Este último es el caso de la cuarta transformación en su primera fase sexenal, el lema: “Por el bien de todos, primero los pobres” se convirtió en el principio económico que apuntala los cambios en el país. Para contrastar, el periodo neoliberal se construyó bajo un modelo de desigualdad estructural con supremacía de mercado, administrado por una élite con pensamiento entreguista. En el gobierno del presidente Andrés Manuel López Obrador comenzó el modelo del humanismo mexicano, en el que se invierte la relación y se pone al centro a la sociedad humana; además, no sólo como un estar (susceptible de cosificación), sino como un ser. Este giro es el meollo de la revolución pacífica que impulsa el humanismo obradorista.
El nuevo modelo implicó la siguiente estrategia: garantizar la estabilidad macroeconómica, recuperar la capacidad de planificación del Estado, reconstruir la infraestructura de comunicación productiva, impulsar los intereses del sector social de la economía bajo un entorno de bienestar, construir una moneda fuerte frente al exterior. Pero todos estos elementos —no debe olvidarse— son apenas las bases para la reconstrucción posneoliberal.
Al respecto, el proceso de la revolución de las conciencias ha resultado esencial, pues la ideología del mercado penetró en casi todos los aspectos de la vida, el egoísmo y la competencia fueron entronizados. Será necesario ahora pasar a la revolución de las prácticas sociales, en las que se ejerciten los principios de solidaridad, colaboración y cooperación como pilares esenciales para la democratización económica.
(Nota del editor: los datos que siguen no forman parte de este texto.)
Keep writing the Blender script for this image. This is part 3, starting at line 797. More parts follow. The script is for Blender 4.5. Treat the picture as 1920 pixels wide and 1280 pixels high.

No sólo se trata de crecer, sino de establecer objetivos y estrategias alternativas de desarrollo. La revolución actual consiste en restituir el interés colectivo como origen y sentido de la acción del Estado, para romper, por fin, con los atavismos de la corrupción neocolonial. Esto inaugura una batalla nítida contra los poderes fácticos organizados en oligopolios; no es cosa fácil, pero se trata ya de los prolegómenos de la revolución económica de México.